Panowie, nawet tak utalentowani jak Michał Szpak, Ralph Kamiński czy Wiktor Dyduła, musieli ustąpić paniom pola. Wyprzedziły ich o kilka długości.

 Natalia Nykiel w Sopocie
Natalia Nykiel w Sopocie© AKPA | AKPA

Niewątpliwie, oprócz wokalistek dominujących scenę, w Operze Leśnej błyszczeli prowadzący. Znowu - w przeciwieństwie do pierwszego dnia. W koncertach na żywo niezmiennie świetnie sprawdzają się tryskający humorem Dorota Wellman i Marcin Prokop, jak i sympatyczni Agnieszka Woźniak-Starak i Oliwier Janiak. Dowiodło to tylko jednego: jeśli zatrudnia się profesjonalistów, naprawdę trudno spodziewać się wpadek czy niepowodzenia.

Agnieszka Chylińska w Sopocie
Agnieszka Chylińska w Sopocie© AKPA | AKPA

Do czego można się przyczepić? Do natrętnie powracających wzmianek o nowej ramówce TVN czy wstawek promujące programy, w tym Martyny Wojciechowskiej i Kuby Wojewódzkiego.
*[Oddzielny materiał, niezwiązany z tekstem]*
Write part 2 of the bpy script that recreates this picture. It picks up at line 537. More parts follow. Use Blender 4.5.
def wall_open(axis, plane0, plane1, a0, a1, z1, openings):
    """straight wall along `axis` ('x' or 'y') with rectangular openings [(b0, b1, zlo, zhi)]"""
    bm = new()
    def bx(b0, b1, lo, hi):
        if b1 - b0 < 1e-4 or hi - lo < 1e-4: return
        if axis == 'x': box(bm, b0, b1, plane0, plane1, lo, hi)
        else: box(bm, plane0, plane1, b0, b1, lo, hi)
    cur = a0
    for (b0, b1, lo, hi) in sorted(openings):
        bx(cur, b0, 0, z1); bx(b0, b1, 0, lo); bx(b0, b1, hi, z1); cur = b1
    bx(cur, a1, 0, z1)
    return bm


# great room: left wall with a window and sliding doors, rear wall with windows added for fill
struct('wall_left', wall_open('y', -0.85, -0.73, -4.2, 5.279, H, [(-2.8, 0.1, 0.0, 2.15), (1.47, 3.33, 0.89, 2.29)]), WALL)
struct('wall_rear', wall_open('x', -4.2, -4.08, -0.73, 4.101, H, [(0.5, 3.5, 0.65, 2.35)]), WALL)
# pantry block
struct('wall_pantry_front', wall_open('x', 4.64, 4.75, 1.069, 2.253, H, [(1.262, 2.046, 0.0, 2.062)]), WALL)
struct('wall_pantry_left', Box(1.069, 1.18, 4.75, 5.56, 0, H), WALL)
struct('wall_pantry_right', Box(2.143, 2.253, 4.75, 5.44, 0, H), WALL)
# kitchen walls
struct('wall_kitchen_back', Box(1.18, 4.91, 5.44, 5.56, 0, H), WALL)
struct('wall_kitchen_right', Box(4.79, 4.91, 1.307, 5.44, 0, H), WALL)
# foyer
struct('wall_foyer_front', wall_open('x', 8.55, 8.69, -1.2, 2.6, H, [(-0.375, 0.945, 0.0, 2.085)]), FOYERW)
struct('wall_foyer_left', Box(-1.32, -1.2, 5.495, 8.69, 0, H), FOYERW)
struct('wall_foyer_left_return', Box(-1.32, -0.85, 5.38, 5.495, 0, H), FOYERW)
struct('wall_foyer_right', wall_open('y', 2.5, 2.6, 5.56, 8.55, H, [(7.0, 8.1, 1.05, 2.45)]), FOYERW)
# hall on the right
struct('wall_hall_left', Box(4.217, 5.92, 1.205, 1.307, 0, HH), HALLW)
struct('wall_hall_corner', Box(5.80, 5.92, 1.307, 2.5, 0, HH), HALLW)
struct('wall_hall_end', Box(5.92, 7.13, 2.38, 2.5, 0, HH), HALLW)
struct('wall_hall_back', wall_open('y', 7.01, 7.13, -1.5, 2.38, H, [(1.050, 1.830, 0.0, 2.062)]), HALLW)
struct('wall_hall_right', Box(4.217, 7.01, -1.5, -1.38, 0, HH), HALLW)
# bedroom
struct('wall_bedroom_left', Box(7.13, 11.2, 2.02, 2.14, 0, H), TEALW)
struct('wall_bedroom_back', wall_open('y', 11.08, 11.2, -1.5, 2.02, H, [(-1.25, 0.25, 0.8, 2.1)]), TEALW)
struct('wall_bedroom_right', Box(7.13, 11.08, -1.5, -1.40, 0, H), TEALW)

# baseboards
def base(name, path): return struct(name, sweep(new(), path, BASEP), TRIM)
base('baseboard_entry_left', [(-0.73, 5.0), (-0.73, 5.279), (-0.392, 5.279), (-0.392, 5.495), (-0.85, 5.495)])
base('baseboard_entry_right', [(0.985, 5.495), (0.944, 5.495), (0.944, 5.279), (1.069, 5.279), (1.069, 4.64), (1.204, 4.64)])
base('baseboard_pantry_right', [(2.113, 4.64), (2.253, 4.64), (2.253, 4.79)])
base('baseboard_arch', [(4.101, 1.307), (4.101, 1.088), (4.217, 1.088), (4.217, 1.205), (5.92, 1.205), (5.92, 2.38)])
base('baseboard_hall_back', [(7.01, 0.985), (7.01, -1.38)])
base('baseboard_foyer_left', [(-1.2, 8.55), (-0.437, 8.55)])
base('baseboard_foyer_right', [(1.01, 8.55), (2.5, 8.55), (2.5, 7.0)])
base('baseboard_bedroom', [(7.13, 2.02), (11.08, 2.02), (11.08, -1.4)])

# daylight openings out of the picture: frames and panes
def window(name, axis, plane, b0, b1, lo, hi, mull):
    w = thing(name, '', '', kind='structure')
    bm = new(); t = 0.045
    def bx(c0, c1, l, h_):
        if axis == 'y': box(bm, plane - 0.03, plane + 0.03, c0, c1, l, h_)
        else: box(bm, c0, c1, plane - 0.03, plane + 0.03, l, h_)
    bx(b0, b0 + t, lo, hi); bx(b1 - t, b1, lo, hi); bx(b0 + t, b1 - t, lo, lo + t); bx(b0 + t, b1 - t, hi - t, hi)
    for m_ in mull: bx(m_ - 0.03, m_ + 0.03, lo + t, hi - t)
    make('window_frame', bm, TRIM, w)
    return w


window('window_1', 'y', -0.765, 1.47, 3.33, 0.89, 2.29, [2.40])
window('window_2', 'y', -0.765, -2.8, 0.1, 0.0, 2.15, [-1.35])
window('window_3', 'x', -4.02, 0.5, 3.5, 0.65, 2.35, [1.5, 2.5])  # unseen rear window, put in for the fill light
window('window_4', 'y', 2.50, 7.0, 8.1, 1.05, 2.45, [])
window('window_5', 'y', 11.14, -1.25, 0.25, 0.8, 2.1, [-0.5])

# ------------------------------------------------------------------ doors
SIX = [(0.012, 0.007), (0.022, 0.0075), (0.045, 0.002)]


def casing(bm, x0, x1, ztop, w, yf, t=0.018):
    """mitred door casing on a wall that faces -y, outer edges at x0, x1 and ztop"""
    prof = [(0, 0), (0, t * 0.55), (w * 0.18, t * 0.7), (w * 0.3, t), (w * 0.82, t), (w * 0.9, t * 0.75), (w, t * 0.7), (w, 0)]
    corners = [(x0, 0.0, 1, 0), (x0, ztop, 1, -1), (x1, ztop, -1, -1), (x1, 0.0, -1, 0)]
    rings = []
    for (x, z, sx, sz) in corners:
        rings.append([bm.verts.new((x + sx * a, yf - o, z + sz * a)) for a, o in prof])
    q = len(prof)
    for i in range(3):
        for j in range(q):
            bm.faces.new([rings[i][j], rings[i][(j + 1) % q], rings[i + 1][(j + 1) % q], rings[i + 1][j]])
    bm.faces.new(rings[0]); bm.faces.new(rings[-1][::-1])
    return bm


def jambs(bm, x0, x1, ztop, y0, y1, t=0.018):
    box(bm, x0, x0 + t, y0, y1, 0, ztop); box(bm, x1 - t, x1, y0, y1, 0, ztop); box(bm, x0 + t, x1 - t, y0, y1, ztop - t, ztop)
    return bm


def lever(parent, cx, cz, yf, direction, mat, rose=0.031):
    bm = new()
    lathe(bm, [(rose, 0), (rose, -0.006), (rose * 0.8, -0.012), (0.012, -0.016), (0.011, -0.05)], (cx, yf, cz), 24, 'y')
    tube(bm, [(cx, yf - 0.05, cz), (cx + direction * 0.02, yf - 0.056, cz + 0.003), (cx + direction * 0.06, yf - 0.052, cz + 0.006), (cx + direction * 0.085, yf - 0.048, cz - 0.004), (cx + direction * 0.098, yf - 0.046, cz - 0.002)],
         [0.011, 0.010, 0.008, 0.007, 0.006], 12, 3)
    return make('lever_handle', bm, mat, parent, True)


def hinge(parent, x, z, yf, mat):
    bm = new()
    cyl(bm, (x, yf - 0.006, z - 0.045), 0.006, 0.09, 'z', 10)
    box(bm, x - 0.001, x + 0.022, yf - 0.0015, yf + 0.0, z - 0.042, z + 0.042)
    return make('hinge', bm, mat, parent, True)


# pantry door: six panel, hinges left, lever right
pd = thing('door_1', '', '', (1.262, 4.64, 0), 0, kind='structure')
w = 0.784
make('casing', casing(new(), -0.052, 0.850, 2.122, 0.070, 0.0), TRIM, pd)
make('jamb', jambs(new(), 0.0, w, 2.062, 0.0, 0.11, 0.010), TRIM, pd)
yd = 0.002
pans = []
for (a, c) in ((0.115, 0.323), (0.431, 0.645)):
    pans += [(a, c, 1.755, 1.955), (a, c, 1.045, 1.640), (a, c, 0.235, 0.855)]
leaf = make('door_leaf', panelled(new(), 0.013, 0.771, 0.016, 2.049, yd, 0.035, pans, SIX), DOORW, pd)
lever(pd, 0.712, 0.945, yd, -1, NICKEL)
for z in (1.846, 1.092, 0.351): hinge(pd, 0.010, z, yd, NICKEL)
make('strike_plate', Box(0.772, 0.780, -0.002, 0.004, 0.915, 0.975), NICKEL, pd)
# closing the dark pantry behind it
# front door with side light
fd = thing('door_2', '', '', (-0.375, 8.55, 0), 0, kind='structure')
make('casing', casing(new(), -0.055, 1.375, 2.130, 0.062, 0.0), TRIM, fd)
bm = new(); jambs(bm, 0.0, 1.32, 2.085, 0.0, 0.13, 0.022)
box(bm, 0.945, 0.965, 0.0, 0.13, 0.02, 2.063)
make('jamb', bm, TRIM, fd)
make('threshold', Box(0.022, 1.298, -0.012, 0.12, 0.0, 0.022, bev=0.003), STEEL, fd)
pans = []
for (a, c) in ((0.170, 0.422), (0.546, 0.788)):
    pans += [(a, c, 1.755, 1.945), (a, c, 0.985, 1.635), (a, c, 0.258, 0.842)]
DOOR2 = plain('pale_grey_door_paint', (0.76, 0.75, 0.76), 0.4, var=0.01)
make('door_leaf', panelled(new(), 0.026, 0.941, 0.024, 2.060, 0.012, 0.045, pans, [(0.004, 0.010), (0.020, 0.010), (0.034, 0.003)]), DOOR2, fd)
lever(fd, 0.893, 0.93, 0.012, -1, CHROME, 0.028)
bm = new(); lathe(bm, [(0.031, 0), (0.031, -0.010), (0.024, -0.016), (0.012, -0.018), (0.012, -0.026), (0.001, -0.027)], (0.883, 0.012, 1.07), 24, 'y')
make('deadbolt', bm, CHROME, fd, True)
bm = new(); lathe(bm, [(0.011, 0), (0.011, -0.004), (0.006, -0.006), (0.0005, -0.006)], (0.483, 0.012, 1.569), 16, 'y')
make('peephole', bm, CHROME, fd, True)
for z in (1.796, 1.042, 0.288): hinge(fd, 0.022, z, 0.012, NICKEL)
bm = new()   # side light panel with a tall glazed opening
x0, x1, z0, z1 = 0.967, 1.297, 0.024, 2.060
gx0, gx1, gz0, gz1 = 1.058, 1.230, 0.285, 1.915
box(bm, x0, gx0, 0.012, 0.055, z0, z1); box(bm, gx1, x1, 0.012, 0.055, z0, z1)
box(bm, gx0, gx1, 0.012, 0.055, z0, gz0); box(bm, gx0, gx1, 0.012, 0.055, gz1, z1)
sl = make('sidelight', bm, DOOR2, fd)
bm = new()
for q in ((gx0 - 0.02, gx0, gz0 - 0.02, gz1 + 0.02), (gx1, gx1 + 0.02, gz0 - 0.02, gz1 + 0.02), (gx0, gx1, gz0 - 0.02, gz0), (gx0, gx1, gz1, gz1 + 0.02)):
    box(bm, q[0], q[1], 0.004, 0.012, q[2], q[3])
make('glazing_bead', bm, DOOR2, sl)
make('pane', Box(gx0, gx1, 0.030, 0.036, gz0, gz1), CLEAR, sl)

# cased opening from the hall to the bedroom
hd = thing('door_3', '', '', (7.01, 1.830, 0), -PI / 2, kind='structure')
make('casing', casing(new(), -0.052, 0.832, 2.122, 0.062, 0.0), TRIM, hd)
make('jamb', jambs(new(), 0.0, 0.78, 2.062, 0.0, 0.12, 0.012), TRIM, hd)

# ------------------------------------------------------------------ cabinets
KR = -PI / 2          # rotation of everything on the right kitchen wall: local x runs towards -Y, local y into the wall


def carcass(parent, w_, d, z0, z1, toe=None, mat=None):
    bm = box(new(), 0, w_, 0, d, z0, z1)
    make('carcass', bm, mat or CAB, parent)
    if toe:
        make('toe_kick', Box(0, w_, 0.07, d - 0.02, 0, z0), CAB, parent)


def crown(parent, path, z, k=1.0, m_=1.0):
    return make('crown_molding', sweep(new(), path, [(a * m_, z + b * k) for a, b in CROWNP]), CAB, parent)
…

W perspektywie całego show – niepotrzebne. Ale z drugiej strony – w końcu prezenterzy wspominali o nich na imprezie własnej stacji. Jak pisała pierwszego dnia festiwalu Kamila Meller: kto bogatemu zabroni?

Podsumowując, to był wieczór bez większych wpadek, za to cieszący ucho i oko. W dużej mierze dzięki sprawnym i dowcipnym prowadzącym, ale i całej serii przemyślanych i udanych show. Taki powinien być cały Top of the Top.